6.4 The Client and the Company agree forthwith on demand to indemnify the Manager in respect of all and any liabilities, costs or expenses incurred by the Manager in the course of providing the Services. The Manager will not be required to incur any expenses or make any payments in the course of providing the Services unless the Manager has received sufficient funds in advance.
6.5 The Manager shall be entitled and is irrevocably authorised to withdraw funds from any moneys held by it on behalf of, or any account managed by it on behalf of, the Client and/or the Company in order to discharge all and any fees and expenses payable hereunder.
6.6 Unless otherwise agreed all discounts and commissions obtained by the Manager in providing the Services shall be credited to the Client or the Company except in relation to such organisations for whom the Manager acts as a commercial agent as from time to time notified to the Client in writing.
6.7 Any fee estimate provided by the Manager will be given in good faith but will be subject to the stated caveats and assumptions and to any factors outside the Manager’s control and is not contractually binding. The Manager will give prior notification to the Company and to the Client if it reasonably becomes apparent that the estimate is likely to be materially exceeded.
6.8 Any queries concerning an invoice should be raised within 30 days of the invoice date with any undisputed amounts remaining paid by the due date. Without prejudice to any other of its rights, in the event of late payment of any fees, disbursements, costs or expenses (including any amounts payable in advance) the Manager reserves the right to exercise in its discretion either or both of the following remedies namely to suspend the provision of Services and to charge interest on amounts overdue for a period in excess of 30 days at a rate which is 2% over LIBOR.
7. Monies held by the Manager
7.1 Monies held by the Manager on behalf of the Company and/or the Client may be held in a clients’ account in trust for the Company or the Client as the case may be PROVIDED THAT for the avoidance of doubt the Company acknowledges that any money held in the Company’s bank account shall not be held in a trust account. Save for its wilful default, the Manager accepts no liability to the Client or the Company for any loss suffered by reason of the insolvency of any bank or building society with whom such an account is held.
7.2 The Manager shall use all reasonable endeavours to procure that amounts held in a clients’ account are interest bearing at a reasonably competitive rate of annual interest and shall provide details of such rates from time to time on request PROVIDED THAT no interest shall be payable in respect of balances not exceeding £5,000 or other sum from time to time designated by the Manager.
7.3 All interest earned on monies held in accordance with clause 7.2 hereof shall accrue for the sole benefit of the Client or the Company as the case may be and shall be credited to the relevant account.

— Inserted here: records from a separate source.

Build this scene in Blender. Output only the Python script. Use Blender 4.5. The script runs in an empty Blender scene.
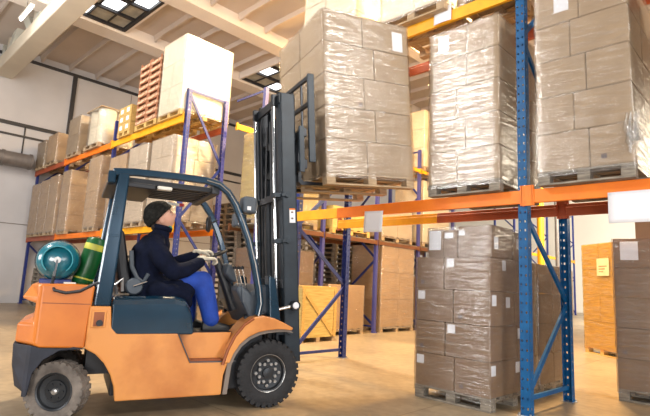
import bpy, bmesh, math, random
from mathutils import Vector as V, Matrix as MX
random.seed(7)
col = bpy.context.scene.collection
R_ = math.radians
ORD = ['bottom', 'second', 'third', 'fourth', 'fifth', 'sixth', 'seventh', 'eighth', 'ninth', 'tenth']

# ------------------------------------------------------------------ materials
def mat(name, c, rough=.5, metal=0, c2=None, scale=6, bump=0, bscale=40, coat=0, stretch=(1, 1, 1), detail=4, coord='Object', spec=.5, lo=.35, hi=.65):
    m = bpy.data.materials.new(name); m.use_nodes = True
    n = m.node_tree; N = n.nodes; L = n.links; b = N['Principled BSDF']
    b.inputs['Base Color'].default_value = (*c, 1); b.inputs['Roughness'].default_value = rough
    b.inputs['Metallic'].default_value = metal; b.inputs['Coat Weight'].default_value = coat
    b.inputs['Specular IOR Level'].default_value = spec
    tc = N.new('ShaderNodeTexCoord'); mp = N.new('ShaderNodeMapping'); mp.inputs['Scale'].default_value = stretch
    L.new(tc.outputs[coord], mp.inputs['Vector'])
    if c2 is None: c2 = tuple(x * .8 for x in c)
    t = N.new('ShaderNodeTexNoise'); t.inputs['Scale'].default_value = scale; t.inputs['Detail'].default_value = detail
    L.new(mp.outputs[0], t.inputs['Vector'])
    r = N.new('ShaderNodeValToRGB'); r.color_ramp.elements[0].position = lo; r.color_ramp.elements[1].position = hi
    r.color_ramp.elements[0].color = (*c2, 1); r.color_ramp.elements[1].color = (*c, 1)
    L.new(t.outputs['Fac'], r.inputs[0]); L.new(r.outputs[0], b.inputs['Base Color'])
    if bump:
        t2 = N.new('ShaderNodeTexNoise'); t2.inputs['Scale'].default_value = bscale; L.new(mp.outputs[0], t2.inputs['Vector'])
        bp = N.new('ShaderNodeBump'); bp.inputs['Strength'].default_value = bump; bp.inputs['Distance'].default_value = .02
        L.new(t2.outputs['Fac'], bp.inputs['Height']); L.new(bp.outputs[0], b.inputs['Normal'])
    return m

def film_mat(name, base=.08, haze=.10, tint=(1, 1, 1), rough=.22, bs=.55):
    m = bpy.data.materials.new(name); m.use_nodes = True
    n = m.node_tree; N = n.nodes; L = n.links; N.remove(N['Principled BSDF']); out = N['Material Output']
    tc = N.new('ShaderNodeTexCoord'); mp = N.new('ShaderNodeMapping'); mp.inputs['Scale'].default_value = (1.2, 1.2, 9)
    mp.inputs['Rotation'].default_value = (.16, -.12, 0)
    L.new(tc.outputs['Object'], mp.inputs['Vector'])
    t = N.new('ShaderNodeTexNoise'); t.inputs['Scale'].default_value = 2.6; t.inputs['Detail'].default_value = 5; t.inputs['Distortion'].default_value = .6
    L.new(mp.outputs[0], t.inputs['Vector'])
    bp = N.new('ShaderNodeBump'); bp.inputs['Strength'].default_value = bs; bp.inputs['Distance'].default_value = .03
    L.new(t.outputs['Fac'], bp.inputs['Height'])
    tr = N.new('ShaderNodeBsdfTransparent'); tr.inputs[0].default_value = (*tint, 1)
    gl = N.new('ShaderNodeBsdfGlossy'); gl.inputs['Roughness'].default_value = rough; L.new(bp.outputs[0], gl.inputs['Normal'])
    df = N.new('ShaderNodeBsdfDiffuse'); df.inputs[0].default_value = (.85, .78, .68, 1); L.new(bp.outputs[0], df.inputs['Normal'])
    lw = N.new('ShaderNodeLayerWeight'); lw.inputs[0].default_value = .25; L.new(bp.outputs[0], lw.inputs['Normal'])
    a = N.new('ShaderNodeMath'); a.operation = 'MULTIPLY_ADD'; a.inputs[1].default_value = .42; a.inputs[2].default_value = base
    L.new(lw.outputs['Fresnel'], a.inputs[0])
    r = N.new('ShaderNodeMapRange'); r.inputs[1].default_value = .45; r.inputs[2].default_value = .8; r.inputs[3].default_value = haze * .35; r.inputs[4].default_value = haze * 2.2
    L.new(t.outputs['Fac'], r.inputs[0])
    m1 = N.new('ShaderNodeMixShader'); L.new(r.outputs[0], m1.inputs[0]); L.new(tr.outputs[0], m1.inputs[1]); L.new(df.outputs[0], m1.inputs[2])
    m2 = N.new('ShaderNodeMixShader'); L.new(a.outputs[0], m2.inputs[0]); L.new(m1.outputs[0], m2.inputs[1]); L.new(gl.outputs[0], m2.inputs[2])
    L.new(m2.outputs[0], out.inputs[0])
    return m

def emis(name, c, s):
    m = bpy.data.materials.new(name); m.use_nodes = True
    b = m.node_tree.nodes['Principled BSDF']; b.inputs['Base Color'].default_value = (*c, 1)
    b.inputs['Emission Color'].default_value = (*c, 1); b.inputs['Emission Strength'].default_value = s
    return m

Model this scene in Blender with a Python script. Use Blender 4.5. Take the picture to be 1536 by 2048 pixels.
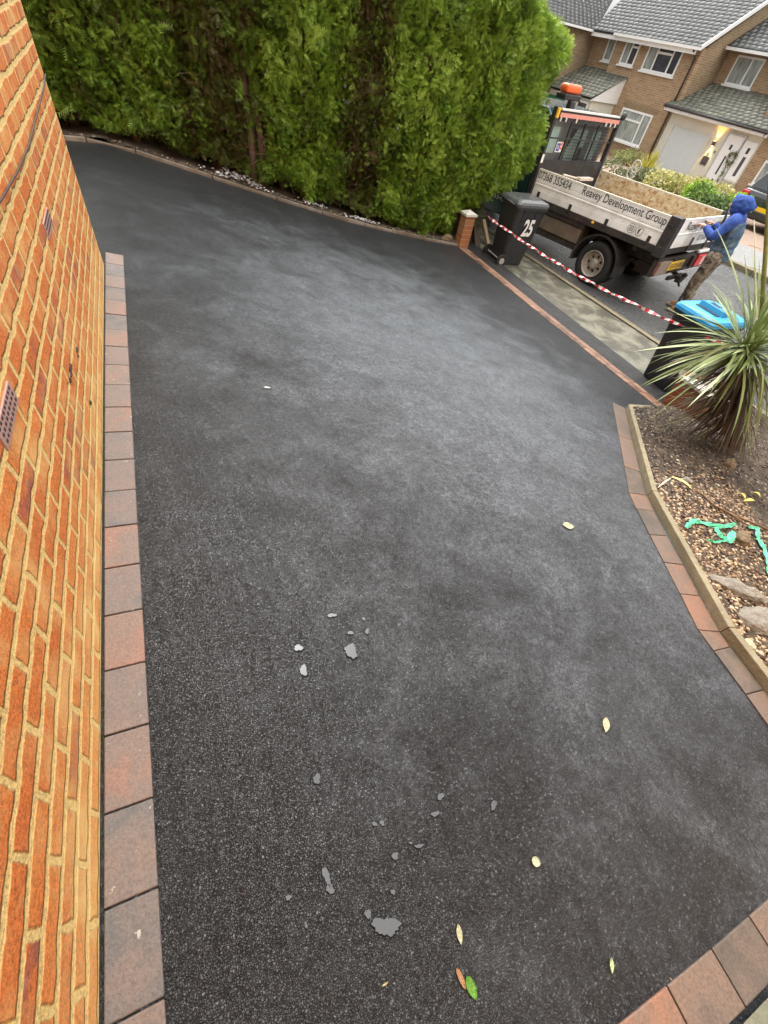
import bpy, bmesh, math, random
import numpy as np
from mathutils import Vector, Matrix
random.seed(7); RNG = np.random.default_rng(7)
PI = math.pi
for o in list(bpy.data.objects): bpy.data.objects.remove(o)
scene = bpy.context.scene
COL = scene.collection

# ---------------------------------------------------------------- camera
IW, IH = 1536.0, 2048.0
FPX = 863.0
CX, CY = 768.0, 1024.0
def nrm(a): a = np.array(a, float); return a/np.linalg.norm(a)
_down = nrm([600-CX, 1770-CY, FPX])            # nadir
_y = nrm([210-CX, -100-CY, FPX])               # direction of the house wall
_z = -_down
_y = nrm(_y - _z*np.dot(_y, _z))
_x = np.cross(_y, _z)
RC = np.stack([_x, _y, _z])                    # camera (right, down, forward) -> world
CAMH = 1.5
right, up, back = RC @ [1, 0, 0], RC @ [0, -1, 0], RC @ [0, 0, -1]
cam_d = bpy.data.cameras.new('camera'); cam = bpy.data.objects.new('camera', cam_d); COL.objects.link(cam)
cam.matrix_world = Matrix(((right[0], up[0], back[0], 0), (right[1], up[1], back[1], 0), (right[2], up[2], back[2], CAMH), (0, 0, 0, 1)))
cam_d.sensor_fit = 'VERTICAL'; cam_d.sensor_height = 36; cam_d.lens = FPX/IH*36
cam_d.clip_start = 0.05; cam_d.clip_end = 900
scene.camera = cam

# ---------------------------------------------------------------- light
SUN_EL, SUN_AZ = math.radians(60), math.radians(-80)
world = bpy.data.worlds.new('World'); scene.world = world; world.use_nodes = True
wn = world.node_tree; wn.nodes.clear()
sky = wn.nodes.new('ShaderNodeTexSky'); sky.sky_type = 'NISHITA'; sky.sun_disc = False
sky.sun_elevation = SUN_EL; sky.sun_rotation = SUN_AZ + PI/2; sky.air_density = 1.0; sky.dust_density = 6.0; sky.ozone_density = 1.0
hs = wn.nodes.new('ShaderNodeHueSaturation'); hs.inputs['Saturation'].default_value = 0.16
bg = wn.nodes.new('ShaderNodeBackground'); bg.inputs['Strength'].default_value = 0.15
wo = wn.nodes.new('ShaderNodeOutputWorld')
wn.links.new(sky.outputs[0], hs.inputs['Color']); wn.links.new(hs.outputs[0], bg.inputs['Color']); wn.links.new(bg.outputs[0], wo.inputs['Surface'])
sd = bpy.data.lights.new('sun', 'SUN'); sd.energy = 1.15; sd.angle = math.radians(75); sd.color = (1.0, 0.96, 0.9)
sun = bpy.data.objects.new('sun', sd); COL.objects.link(sun)
_sd = Vector((math.cos(SUN_EL)*math.cos(SUN_AZ), math.cos(SUN_EL)*math.sin(SUN_AZ), math.sin(SUN_EL)))
sun.rotation_euler = _sd.to_track_quat('Z', 'Y').to_euler(); sun.location = (0, 0, 30)
scene.view_settings.view_transform = 'Standard'; scene.view_settings.look = 'None'
scene.view_settings.exposure = 1.35; scene.view_settings.gamma = 1
scene.view_settings.use_curve_mapping = False
scene.cycles.use_denoising = True
scene.cycles.max_bounces = 6

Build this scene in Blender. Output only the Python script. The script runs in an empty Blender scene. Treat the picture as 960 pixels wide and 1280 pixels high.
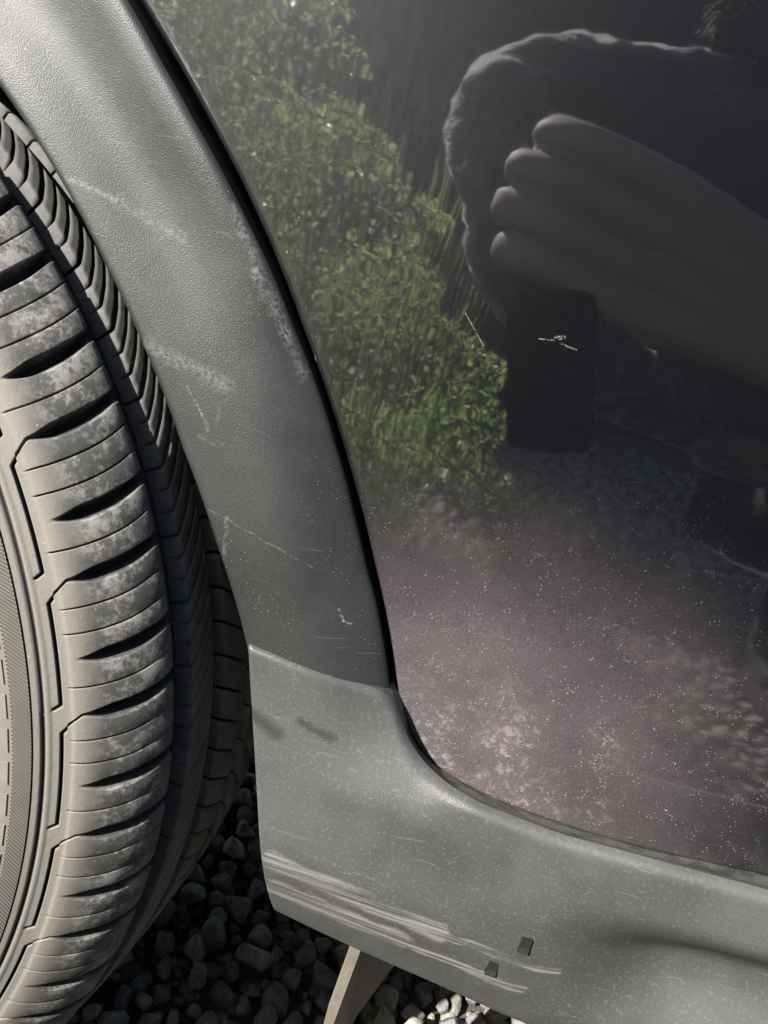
import bpy, bmesh, math, random
import numpy as np
from mathutils import Vector, Matrix, noise as mnoise

random.seed(7); RNG = np.random.default_rng(11)
SC = bpy.context.scene
COL = SC.collection
rad = math.radians

# ------------------------------------------------------------------ camera
CAM = Vector((.4192, -.3279, .5946))
yaw, pitch, roll = .07816, .27144, -.25973
fw = Vector((-math.sin(yaw)*math.cos(pitch), math.cos(yaw)*math.cos(pitch), -math.sin(pitch)))
rt = Vector((math.cos(yaw), math.sin(yaw), 0)); dn = fw.cross(rt)
cr, sr = math.cos(roll), math.sin(roll)
right = cr*rt + sr*dn; down = -sr*rt + cr*dn
cd = bpy.data.cameras.new('camera'); cam = bpy.data.objects.new('camera', cd); COL.objects.link(cam)
M = Matrix((right, -down, -fw)).transposed().to_4x4(); M.translation = CAM
cam.matrix_world = M
cd.sensor_fit = 'HORIZONTAL'; cd.sensor_width = 36; cd.lens = 36*1004.54/960
cd.clip_start = .01; cd.clip_end = 500
SC.camera = cam
# ------------------------------------------------------------------ sky and sun
SUN = Vector((-.74, -1, .86)).normalized()
el = math.asin(SUN.z); az = math.atan2(SUN.x, SUN.y)
w = bpy.data.worlds.new('World'); SC.world = w; w.use_nodes = True
nt = w.node_tree; bg = nt.nodes['Background']
sky = nt.nodes.new('ShaderNodeTexSky'); sky.sky_type = 'NISHITA'; sky.sun_disc = False
sky.sun_elevation = el; sky.sun_rotation = az
nt.links.new(sky.outputs[0], bg.inputs[0]); bg.inputs[1].default_value = .06
sl = bpy.data.lights.new('sun', 'SUN'); sl.energy = 4.6; sl.angle = rad(.53); sl.color = (1, .96, .905)
so = bpy.data.objects.new('sun', sl); COL.objects.link(so); so.location = (-3, -6, 7)
so.rotation_euler = SUN.to_track_quat('Z', 'Y').to_euler()
SC.view_settings.view_transform = 'Standard'; SC.view_settings.look = 'None'
SC.view_settings.exposure = 1.6; SC.view_settings.gamma = 1
SC.view_settings.use_curve_mapping = False
SC.render.engine = 'CYCLES'
SC.cycles.max_bounces = 6; SC.cycles.diffuse_bounces = 3; SC.cycles.glossy_bounces = 4; SC.cycles.transmission_bounces = 3

# ------------------------------------------------------------------ helpers
def make(name, verts, faces, mat=None, parent=None, smooth=True, loc=None):
    me = bpy.data.meshes.new(name)
    me.from_pydata([tuple(v) for v in verts], [], [tuple(f) for f in faces])
    if smooth: me.polygons.foreach_set('use_smooth', [True]*len(me.polygons))
    if mat: me.materials.append(mat)
    me.update()
    o = bpy.data.objects.new(name, me); COL.objects.link(o)
    if parent: o.parent = parent
    if loc: o.location = loc
    return o
def bulk(name, V, F, mat, parent=None, smooth=False):
    """numpy mesh: V (n,3), F (m,k)"""
    me = bpy.data.meshes.new(name); V = np.asarray(V, np.float32); F = np.asarray(F, np.int32); k = F.shape[1]
    me.vertices.add(len(V)); me.vertices.foreach_set('co', V.ravel())
    me.loops.add(F.size); me.loops.foreach_set('vertex_index', F.ravel())
    me.polygons.add(len(F)); me.polygons.foreach_set('loop_start', np.arange(len(F))*k)
    try: me.polygons.foreach_set('loop_total', np.full(len(F), k))
    except Exception: pass
    if smooth: me.polygons.foreach_set('use_smooth', np.ones(len(F), bool))
    me.update(calc_edges=True); me.validate()
    if mat: me.materials.append(mat)
    o = bpy.data.objects.new(name, me); COL.objects.link(o)
    if parent: o.parent = parent
    return o
def grid_faces(n, m, flip=False, wrap=False):
    """n columns, m rows; vertex index = i*m+j"""
    F = []
    for i in range(n if wrap else n-1):
        a = i*m; b = ((i+1) % n)*m
        for j in range(m-1):
            q = (a+j, b+j, b+j+1, a+j+1)
            F.append(q[::-1] if flip else q)
    return F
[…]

8. Indemnity, Limitation of Liability and Force Majeure
8.1 Indemnity
The Client and the Company jointly and severally undertake and agree to indemnify the Manager against all and any costs, claims, losses, expenses, damages and liabilities whatsoever (including without limitation legal costs and expenses on a full indemnity basis) that may be incurred or suffered by the Manager howsoever arising, directly or indirectly, (other than by reason of fraud or dishonesty on the part of the Manager) in connection with the provision of the Services or the performance of this Agreement and in connection with the provision of any such Services the performance of the duties of any the Manager’s directors, officers, employees and agents as officers of the Company.
8.2 Limitation of Liability
8.2.1 Without prejudice to any other of the provisions of this Agreement, the Manager shall be under no liability (whether in contract, tort (including negligence and breach of statutory duty) or otherwise howsoever) to the Client or the Company for any loss, damage, delay or expense of whatsoever nature and howsoever arising during the performance of or in connection with this Agreement UNLESS the same is proved to have resulted directly from the gross negligence of the Manager in which case the Manager’s liability for each incident or series of incidents giving rise to a claim or claims shall not exceed £100,000 and in the aggregate for any such incidents or series of incidents occurring in any calendar year shall not exceed £250,000, PROVIDED that the foregoing provisions shall not apply to death or personal injury resulting from the Company’s negligence or to any liability arising from fraud on the part of the Manager.
8.2.2 Notwithstanding anything to the contrary in this Agreement, the Manager shall not be liable for the acts or omissions of the consultants or contractors of any e-Gaming entity, even if such acts or omissions are grossly negligent, except only to the extent that they are proved to have resulted from a breach of an express obligation of the Manager relating to the supply of the Services in which case its liability shall be limited in accordance with the terms of the preceding clause 8.2.1
8.2.3 The Manager shall have no liability in contract, tort (including negligence or breach of statutory duty) or otherwise howsoever under or in connection with this Agreement for any indirect or consequential loss suffered by the Client or the Company, including but not limited to wasted time or expenditure, loss of profit, enjoyment, revenue, business or expected savings or goodwill.
8.2.4. The Manager shall not be liable for any loss sustained by the Client or the Company as a result of any loss, delay, misdelivery or error in transmission of any letter, e-mail, facsimile transmission or other electronic communication or if any document accepted by the Manager shall later prove to have been forged or otherwise defective or erroneous in any respect PROVIDED THAT this provision shall not apply to any such loss arising as a result of fraud on the part of the Manager.
8.3 Force Majeure
The Manager shall not be liable for any delay or other failure to perform any Services as a result of any cause beyond the Manager’s control and the time for performance shall be extended by the period of any such delay.